U.S. High-Paying Job Production Stalls
With the release of new employment stats, many are digging through the data to see if there’s any cooling that stems from the implementation of tariffs or the cuts occurring in federal government positions.
When analyzing the latest info, it’s also worthwhile to look for any differences that show up in results for the high-paying employment sectors versus their counterparts where salaries are more moderate.
Those comparatively high-paying job categories are Professional/Business Services, Finance and Information. (Information is the sector where most tech industry jobs are counted.)
Beginning during the recovery from the Great Financial Crisis through 2022, the high-paying job sectors were the economy’s stars, accounting for 28% of all jobs added in comparison to the 22% share of all existing employment comprised of Professional/Business Services, Finance and Information positions. Even during the periods of overall downsizing seen in 2010 and 2020, the high-paying job sectors accounted for disproportionately small shares of total employment loss.
In 2023, however, the high-paying industries contributed just 7% of total job expansion. In an even more stunning turn, those industries then downsized by 218,000 positions during 2024, when overall employment growth came in at more than 2 million jobs.

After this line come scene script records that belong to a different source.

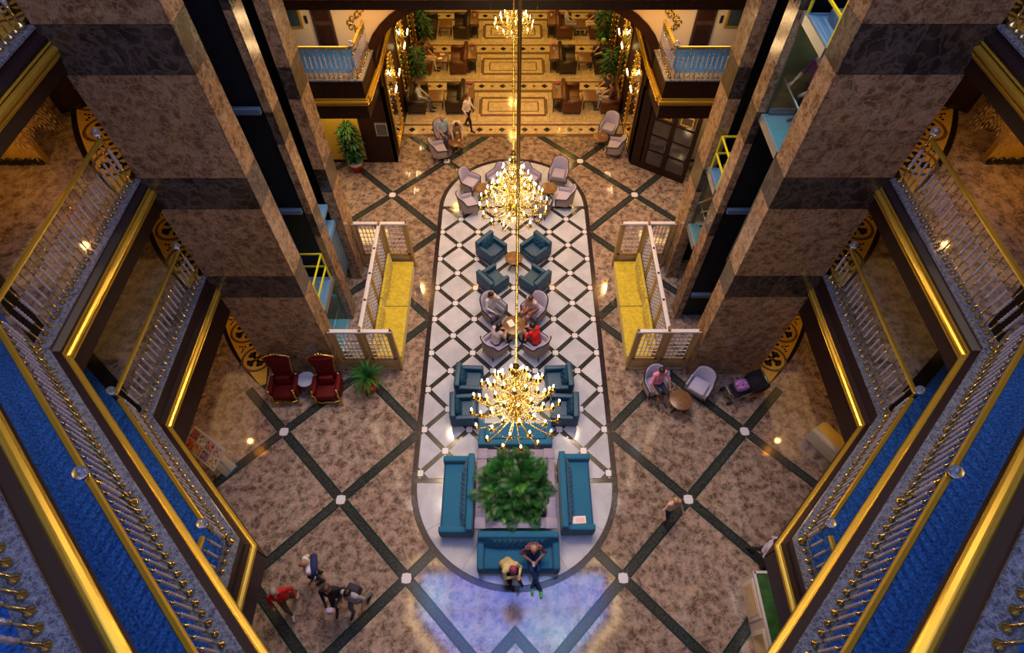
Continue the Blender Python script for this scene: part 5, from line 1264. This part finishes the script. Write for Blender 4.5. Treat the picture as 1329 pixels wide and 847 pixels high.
bb = MB(); bb.box((-4.36, 2.15, 1.08), (.16, .12, .20), bev=.03); tag(bb.build('small_bag', cloth((.45, .38, .6))), 'small lilac bag held by the person in a black coat', 'bag')
person('dark-haired man in a grey shirt with an orange-lined backpack, rightmost at bottom left', (-3.88, 2.45, 0), facing(-.3, -1), 'walk', shirt=(.30, .30, .36), pants=(.10, .12, .17), hair='h_black')
bk = MB(); bk.box((-3.82, 2.60, 1.22), (.30, .18, .40), bev=.06, seg=3, rz=-.3); tag(bk.build('backpack', cloth((.03, .03, .05))), 'dark backpack on the man in grey at bottom left', 'backpack')
# by the lounge entrance
person('bald man in a light blue shirt seated left of the lounge entrance', (-2.98, 20.72, .02), facing(.5, -1), 'sit', shirt=(.35, .48, .60), pants=(.05, .05, .08), bald=True)
person('dark-haired person in cream leaning over the round table by the bald man', (-2.38, 20.55, 0), facing(.1, -1), 'stand', shirt=(.62, .48, .34), pants=(.4, .3, .2), P=dict(pel=(0, .35, .80), chest=(0, .12, 1.05), neck=(0, -.05, 1.12), head=(0, -.18, 1.14), elL=(-.26, -.1, .88), elR=(.26, -.1, .88), wrL=(-.2, -.3, .66), wrR=(.2, -.3, .66), kneeL=(-.11, .28, .45), kneeR=(.11, .28, .45), ankL=(-.12, .42, .09), ankR=(.12, .42, .09)), sleeve='long', head_dir=(0, -1, -1))
person('waiter in a white jacket and black trousers walking out of the lounge', (-1.98, 21.72, 0), facing(.8, -.5), 'walk', shirt=(.78, .70, .62), pants=(.01, .01, .015), hair='h_brown', sleeve='long')
person('person in a pale grey jacket seated on the nearest left outer lounge sofa', (-4.22, 23.10, .02), facing(1, -.1), 'sit', shirt=(.40, .42, .44), pants=(.10, .11, .13), hair='h_brown', sleeve='long')
person('person with light trousers seated on the middle left outer lounge sofa', (-4.22, 26.40, .02), facing(1, -.2), 'sit', shirt=(.05, .03, .02), pants=(.6, .42, .25), hair='h_black')
person('person in a red headscarf and pale top seated on the farthest right inner sofa', (2.78, 29.60, .02), facing(1, 0), 'sit', shirt=(.40, .38, .46), pants=(.3, .3, .4), hair='h_red', sleeve='long')
person('person in a slate top with pale trousers seated on the farthest right outer sofa', (4.25, 29.60, .02), facing(-1, 0), 'sit', shirt=(.08, .09, .09), pants=(.6, .5, .4), hair='h_black')
person('person in black with a bright green headscarf on the middle right outer sofa', (4.30, 26.70, .02), facing(-1, -.2), 'sit', shirt=(.015, .012, .012), pants=(.01, .01, .012), hair='h_green')
person('person in a black top and white trousers on the nearest right outer sofa, farther seat', (4.28, 23.75, .02), facing(-1, -.1), 'sit', shirt=(.012, .01, .012), pants=(.6, .5, .42), hair='h_brown')
person('person in brown and jeans on the nearest right outer sofa, nearer seat', (4.36, 23.10, .02), facing(-1, .1), 'sit', shirt=(.10, .05, .03), pants=(.25, .28, .34), hair='h_black')
person('man in a purple polo shirt holding the rail in the upper right glass lift', (6.28, 10.95, 8.06), facing(-1, -.35), 'stand', shirt=(.16, .02, .12), pants=(.012, .012, .02), skin='skin', P=dict(wrL=(-.20, -.42, .98), wrR=(.22, -.42, .98), elL=(-.27, -.2, 1.1), elR=(.27, -.2, 1.1), chest=(0, -.06, 1.26), neck=(0, -.12, 1.44), head=(0, -.18, 1.58)))
person('person standing at the rail of the far right lift cab', (6.10, 12.85, 2.76), facing(-1, 0), 'stand', shirt=(.25, .2, .2), pants=(.02, .02, .03), hair='h_black', P=dict(wrL=(-.20, -.34, 1.0), wrR=(.22, -.34, 1.0)))
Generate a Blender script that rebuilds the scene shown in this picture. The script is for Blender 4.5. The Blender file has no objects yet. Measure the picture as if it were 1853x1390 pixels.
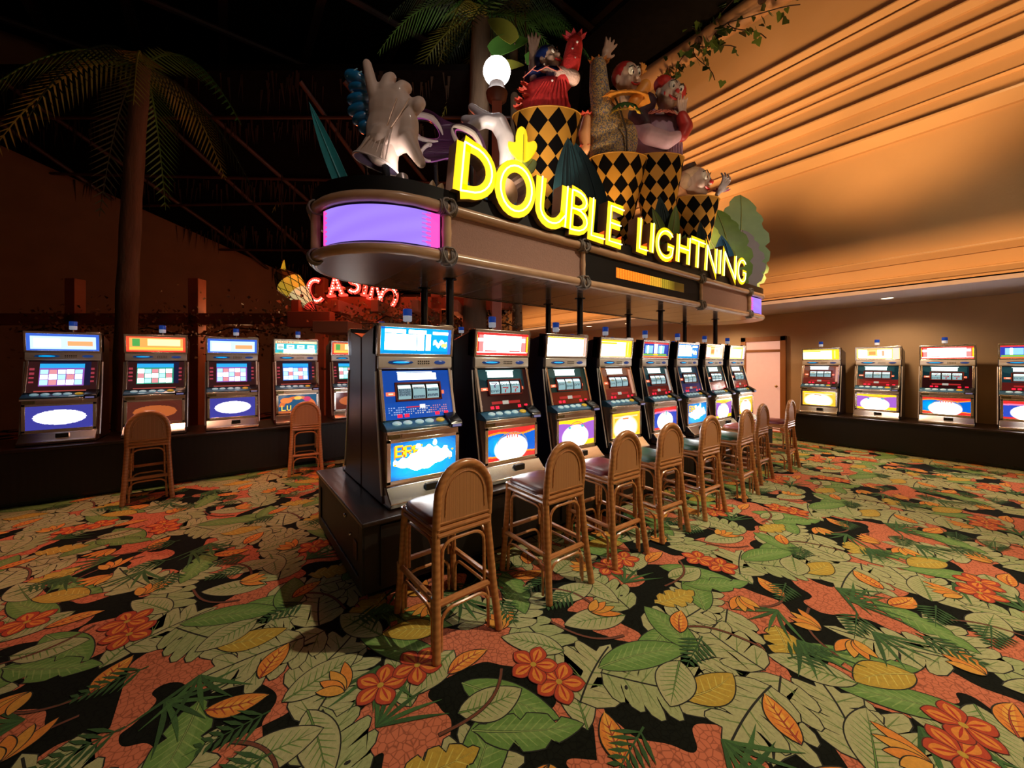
import bpy, bmesh, math, random
import numpy as np
from mathutils import Matrix, Vector, Euler, noise as mnoise

random.seed(7)
PI = math.pi
SC = bpy.context.scene
COL = SC.collection
# World axes: X runs along the main row of slot machines, Y runs away from the viewer, Z is up.
YAW = -math.atan2(.608, .794)          # heading of the view, 37.4 degrees off the row's normal

# ------------------------------------------------------------------ camera
cam_d = bpy.data.cameras.new('camera')
cam_d.sensor_width = 36.0
cam_d.lens = 680.0 / 1853.0 * 36.0
cam_d.shift_y = -(695.0 - 657.0) / 1853.0
cam_d.clip_start = .05
cam_d.clip_end = 200
cam = bpy.data.objects.new('camera', cam_d)
cam.location = (0, 0, 1.55)
cam.rotation_euler = (PI / 2, 0, YAW)
COL.objects.link(cam)
SC.camera = cam

# ------------------------------------------------------------------ world, exposure
w = bpy.data.worlds.new('world')
SC.world = w
w.use_nodes = True
bg = w.node_tree.nodes['Background']
bg.inputs[0].default_value = (.9, .5, .3, 1)
bg.inputs[1].default_value = .004
SC.view_settings.view_transform = 'Standard'
SC.view_settings.look = 'None'
SC.view_settings.gamma = 1
SC.view_settings.use_curve_mapping = False
SC.view_settings.exposure = 0.0
SC.cycles.max_bounces = 4
SC.cycles.diffuse_bounces = 2
SC.cycles.glossy_bounces = 3
SC.cycles.caustics_reflective = False
SC.cycles.caustics_refractive = False

# ------------------------------------------------------------------ the room's lamps and added fill lights
def lamp(name, kind, loc, energy, color, target=None, size=.1, angle=60, blend=.5):
    d = bpy.data.lights.new(name, kind)
    d.energy = energy
    d.color = color
    if kind == 'SPOT':
        d.spot_size = math.radians(angle)
        d.spot_blend = blend
        d.shadow_soft_size = size
    elif kind == 'AREA':
        d.shape = 'DISK'
        d.size = size
    else:
        d.shadow_soft_size = size
    o = bpy.data.objects.new(name, d)
    o.location = loc
    if target is not None:
        o.rotation_euler = (Vector(target) - Vector(loc)).to_track_quat('-Z', 'Y').to_euler()
    COL.objects.link(o)
    return o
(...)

How do the variances in job performance by industry influence the housing sector? The top wage earners obviously are more likely to be able to afford single-family home purchase. At the same time, they help fuel demand for luxury apartments, whereas those earning middle-range to bottom-end salaries are the core audience for Class B and C rentals.
Given the number of upscale new apartment deliveries moving through the initial lease-up process right now, rental market fundamentals would really benefit from a rebound in growth of Professional/Business Services, Finance and Information jobs.